French rationale for creating the European Union can ultimately be distilled down to three words: Guarantee French security. While the French effort has obviously made use of economic tools, the goal was political and military in nature. However, there is not a policymaker alive in Berlin who thinks a German bid for political and military dominance of Europe would be met with anything other than terror and rage. Until such anxieties cease to concern German decision-makers, Berlin's goals for the European Union will largely be limited to the economic sphere -- just as they have been since 1990. If Germany can make the union all about economic issues, then its position as Europe's largest economy will do the rest.

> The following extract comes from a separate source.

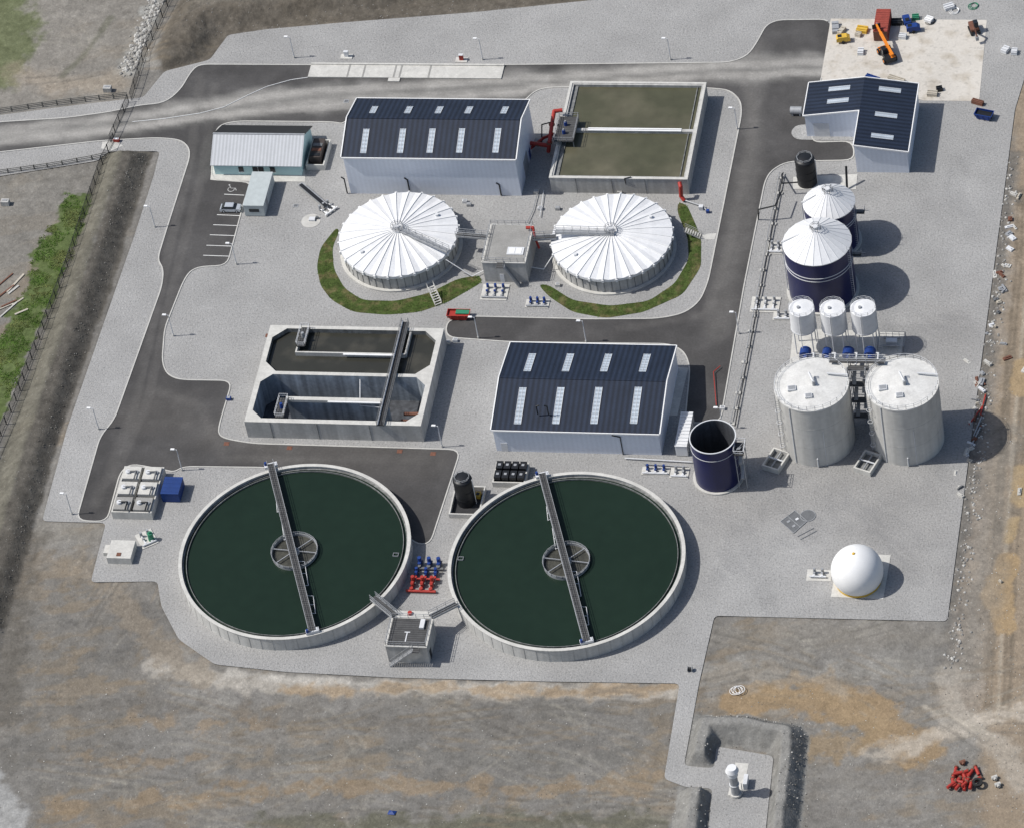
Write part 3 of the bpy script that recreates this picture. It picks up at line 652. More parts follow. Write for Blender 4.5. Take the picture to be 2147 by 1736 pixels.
cellwall(k,x0+th,x1-th,y0+th,ym-.4,x0,x1,y0,ym,2.0,zf,h,INN)
cellwall(k,x0+th,x1-th,ym+.4,y1-th*.8,x0,x1,ym,y1,2.4,zf,h,CONCD)
for a,b in(((x0,y0),(x1,y0)),((x1,y0),(x1,y1)),((x1,y1),(x0,y1)),((x0,y1),(x0,y0))):
    k.add([(a[0],a[1],-.2),(b[0],b[1],-.2),(b[0],b[1],h),(a[0],a[1],h)],[(0,1,2,3)],CONCW)
k.obj('wall',t)
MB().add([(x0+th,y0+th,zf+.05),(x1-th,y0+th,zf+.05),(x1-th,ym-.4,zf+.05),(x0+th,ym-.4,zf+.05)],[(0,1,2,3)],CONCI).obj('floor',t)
ip=cell_pts(x0+th+.002,x1-th-.002,ym+.402,y1-th*.8-.002,2.4)
MB().add([(p[0],p[1],h-1.0) for p in ip],[tuple(range(8))],W_BROWN).obj('water',kind='structure')
ya_=P(735,740,h).y;xA=P(622,737,h).x;xB=P(848,742,h).x
MB().box(xA,xB,ya_-.15,ya_+.15,h-2,h-.05,CONC).obj('baffle_wall',t)
MB().box(xB,xB+.3,ya_,y1-th,h-2,h-.05,CONC).obj('baffle_wall',t)
MB().box(xA-.3,xA,ya_-.15,ya_+4,h-2,h-.05,CONC).obj('baffle_wall',t)
yb_=P(725,836,h).y;xC=P(600,836,h).x;xD=P(812,838,h).x
MB().box(xC,xD,yb_-.18,yb_+.18,zf,h-.05,INN).obj('baffle_wall',t)
k=MB();k.box(xC-.1,xD+.1,yb_-.62,yb_+.2,h-.05,h+.03,CONC);k.box(xC-.1,xD+.1,yb_-.62,yb_-.5,h-.6,h-.051,CONC);k.obj('baffle_channel',t)
MB().box(xD-.3,xD,y0+th,yb_-.18,zf,h-.5,INN).obj('baffle_wall',t)
MB().box(xC+8,xD-1,yb_-.95,yb_-.63,h-.25,h-.02,WHITE).obj('weir',t)
MB().box(xA+9,xB-1,ya_-.5,ya_-.16,h-.25,h-.05,WHITE).obj('weir',t)
MB().tube([g_(880,868,1.2),g_(848,868,1.2)],.35,RUST,10).obj('pipe',t)
MB().tube([g_(880,884,1.2),g_(842,882,1.2)],.3,RUST,10).obj('pipe',t)
MB().tube([g_(755,795,h-1),g_(755,850,h-1.2),g_(812,856,h-1.2)],.1,STEELW).obj('pipe',t)
MB().tube([g_(640,840,h-3),g_(700,856,h-4)],.12,STEELW).obj('pipe',t)
for a in(577,675,785):
    p=P(a,905);MB().box(p.x-.06,p.x+.06,y0-.05,y0-.002,0,h-.1,CONCD).obj('panel_joint',t)
A=P(850,676,h+.3);B=P(797,892,h+.3)
def footbridge(name,label,A,B,wd,parent=None,deckm=GRATE,railm=STEEL,r=.05,edge=.1):
    t=parent or T(name,label,'bridge',((A.x+B.x)/2,(A.y+B.y)/2,0))
    k=MB();k.beam(A,B,wd,.18,deckm);k.obj('deck',t)
    d=(B-A).normalized();s_=d.cross(Vector((0,0,1))).normalized()*(wd/2)
    for sg in(1,-1):
        k=MB();k.rail([A+s_*sg,B+s_*sg],1.15,False,railm,1.6,r);k.beam(A+s_*sg*1.06+Vector((0,0,-.1)),B+s_*sg*1.06+Vector((0,0,-.1)),edge,.4,railm);k.obj('railing',t)
    return t
fb=footbridge('tank_footbridge','dark steel footbridge with railings crossing the twin tank',A,B,1.25,None,DARKIN,STEELK,.05)
d=(B-A).normalized();s_=d.cross(Vector((0,0,1))).normalized()
MB().tube([A+s_*.45+Vector((0,0,.3)),B+s_*.45+Vector((0,0,.3))],.12,STEELW,6).obj('cable_tray',fb)
def platform(px,py,h,lx,ly,label,pump=BLUE):
    p=P(px,py,h);t=T('tank_platform',label,'platform',(p.x,p.y,0))
    MB().box(p.x-lx/2,p.x+lx/2,p.y-ly/2,p.y+ly/2,h,h+.15,GRATE).obj('deck',t)
    MB().rail([(p.x-lx/2,p.y-ly/2,h+.15),(p.x+lx/2,p.y-ly/2,h+.15),(p.x+lx/2,p.y+ly/2,h+.15),(p.x-lx/2,p.y+ly/2,h+.15)],1.1,True,STEELW,1.1,.045).obj('railing',t)
    MB().cyl(p.x,p.y,h+.15,h+1.3,.35,.28,14,pump).obj('pump_motor',t)
platform(636,708,h,1.6,5,'small railed steel platform over brown water',STEEL)
platform(591,856,h,1.6,5,'small railed steel platform with blue mixer motor')
# ---------------------------------------------------------------- covered round tanks
def covered(cx,cy,wd,label,walk):
    h=3.6;c_=P(cx,cy,h);R=wd/2/SC(cx,cy,h)/.991
    t=T('covered_round_tank',label,'tank',(c_.x,c_.y,0),'covered digester tanks')
    x,y=c_.x,c_.y
    k=MB();k.cyl(x,y,0,h,R-.35,R-.35,72,CONCW);k.ring(x,y,0,.35,R+.35,R-.3,72,CONC)
    for i in range(48):
        a=2*pi*i/48;k.cbox((x+(R-.33)*cos(a),y+(R-.33)*sin(a),h/2),(.1,.12,h-.1),CONCD,a)
    k.obj('wall',t)
    N=28;k=MB();rise=1.35;rs=[1.2,R*.35,R*.68,R]
    zr=[h+.35+rise*(1-(r/R)**1.6) for r in rs];zr[-1]=h+.3
    vs=[]
    for j,r in enumerate(rs):
        for i in range(2*N):
            a=pi*i/N;pl=.22*(r/R) if i%2==0 else 0;vs.append((x+r*cos(a),y+r*sin(a),zr[j]+pl-.06*(r/R)))
    n=2*N
    k.add(vs,[(j*n+(i+1)%n,j*n+i,(j+1)*n+i,(j+1)*n+(i+1)%n) for j in range(3) for i in range(n)],COVER)
    k.ring(x,y,h-.3,h+.28,R+.04,R-.3,72,COVER)
    cv=k.obj('cover',t)
    for i in range(N):
        k=MB();a=2*pi*i/N
        P0=Vector((x+1.2*cos(a),y+1.2*sin(a),zr[0]+.06));P1=Vector((x+R*.35*cos(a),y+R*.35*sin(a),zr[1]+.12));P2=Vector((x+R*.68*cos(a),y+R*.68*sin(a),zr[2]+.17));P3=Vector((x+(R+.12)*cos(a),y+(R+.12)*sin(a),zr[3]+.21))
        for u,v in((P0,P1),(P1,P2),(P2,P3)):k.beam(u,v,.12,.12,WHITE)
        k.cbox((x+(R+.12)*cos(a),y+(R+.12)*sin(a),h+.05),(.4,.4,.65),WHITE,a)
        k.obj('rib',cv)
    k=MB();k.cyl(x,y,h+1.2,h+2.0,1.3,1.2,28,COVER);k.cyl(x,y,h+2.0,h+2.5,.45,.4,16,STEELW);k.rail([(x+1.2*cos(i*pi/6),y+1.2*sin(i*pi/6),h+2) for i in range(12)],.9,True,STEEL,3,.04);k.obj('centre_hub',t)
    A=P(walk[0],walk[1],h+2.0);B=P(walk[2],walk[3],h+2.0)
    wk=MB();wk.beam(A,B,.9,.15,STEELW);wk=wk.obj('walkway',t)
    footbridge('','',A+Vector((0,0,.12)),B+Vector((0,0,.12)),.8,wk,STEEL,STEEL,.045)
    for a in(3.9,.6):
        k=MB();k.cyl(x+R*.72*cos(a),y+R*.72*sin(a),h+.6,h+1.3,.35,.35,14,STEELW);k.obj('vent',t)
    return t,c_,R
t1,c1,Ra=covered(836,494,250,'low round concrete tank with ribbed white cover',(828,478,940,528))
t2,c2,Rb=covered(1283,499,254,'round concrete tank with white ribbed cover and walkway',(1165,487,1288,490))
def cube_house(label,px,h,roofm,name='valve_house'):
    x0,x1,y0,y1=rect(px,h);t=T(name,label,'building',((x0+x1)/2,(y0+y1)/2,0))
    k=MB();k.box(x0,x1,y0,y1,0,h-.2,CONCW);k.obj('wall',t);k=MB();k.box(x0-.1,x1+.1,y0-.1,y1+.1,h-.2,h,CONC);k.box(x0+.25,x1-.25,y0+.25,y1-.25,h,h+.03,roofm);ro=k.obj('roof',t)
    k=MB();k.rail([(x0+.1,y0+.1,h),(x1-.1,y0+.1,h),(x1-.1,y1-.1,h),(x0+.1,y1-.1,h)],1.1,True,STEEL,1.3,.045);k.obj('railing',t)
    return t,(x0,x1,y0,y1),ro
t,q,ro=cube_house('square concrete valve house with flat grey roof and railing',[(1011,549),(1100,553),(1119,472),(1028,470)],5.2,ROOFG)
p=P(1081,528,5.2);k=MB();k.box(p.x-1.6,p.x+1.6,p.y-1,p.y+1,5.235,5.4,STEELW);k.box(p.x-1.2,p.x-.1,p.y-.7,p.y+.7,5.401,5.46,WHITE);k.box(p.x+.1,p.x+1.2,p.y-.7,p.y+.7,5.401,5.46,WHITE);k.obj('hatch',ro)
k=MB();k.box(q[0]+3,q[0]+3.8,q[2]-.06,q[2]-.005,0,2.1,STEELW);k.obj('door',t)
def stairs(A,B,wd,t=None,label='',m=STEEL,rails=True):
    A=Vector(A);B=Vector(B)
    if t is None:t=T('stairs',label,'stairs',(A.x,A.y,0))
    n=max(3,int(abs(B.z-A.z)/.2));d=(B-A);hd=Vector((d.x,d.y,0)).normalized();s_=Vector((-hd.y,hd.x,0))*wd/2
    k=MB()
    for i in range(n):
        p=A+d*((i+.5)/n);k.cbox(p,(.26,wd,.06),m,atan2(hd.y,hd.x))
    for sg in(1,-1):k.beam(A+s_*sg,B+s_*sg,.06,.25,m)
    k.obj('flight',t)
    if rails:
        for sg in(1,-1):
            k=MB();k.rail([A+s_*sg,B+s_*sg],1,False,m,1.2,.04);k.obj('handrail',t)
    return t
stairs((q[0]+6.8,q[2]-1,0),(q[0]+4.4,q[2]-1,5.2),.9,t)
MB().box(q[0]+3,q[0]+4.4,q[2]-1.5,q[2],5.1,5.2,GRATE).obj('landing',t)
pipe_thing('red valve and pipes on the roof edge',[([g_(1104,478,6),g_(1118,478,6)],.32,RED),([g_(1118,478,6),g_(1122,500,4.6),g_(1130,520,2)],.24,RED)],'red_pipe')
footbridge('link_footbridge','steel link footbridge between round tank and valve house',P(957,492,4.6),P(1026,498,4.9),.9,railm=STEEL)
footbridge('link_footbridge','short steel footbridge from valve house to covered tank',P(1117,500,4.9),P(1166,497,4.6),.9,railm=STEEL)
stairs(P(920,640,.05),P(902,600,1.8),1.3,None,'pale steps climbing the grass bank',CONC)
stairs(P(1470,497,.05),P(1436,482,1.6),1.2,None,'pale steps over the grass bank',CONC)
for pl in([g_(935,545,3.9),g_(990,580,.6),g_(1018,566,.6)],[g_(1160,535,3.9),g_(1140,565,1),g_(1108,560,.6)]):
    pipe_thing('thin white pipe between tank and valve house',[(pl,.09,WHITE)])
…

There is a reason why Merkel's first summit in her current role as EU president focused on energy security. There is a reason why Germany is the only major eurozone economy that has not called for more political oversight of the European Central Bank (ECB). There is a reason why it was a German who negotiated and wrote the Maastricht Treaty on monetary union. There is a reason why ECB policymakers look first and foremost at German economic data. And there is a reason why the ECB is located in Frankfurt. So, when thinking of evolutions in the European Union, consider the implications of having the word "euro" replaced with "deutsche mark." For all practical purposes, that is what the euro is.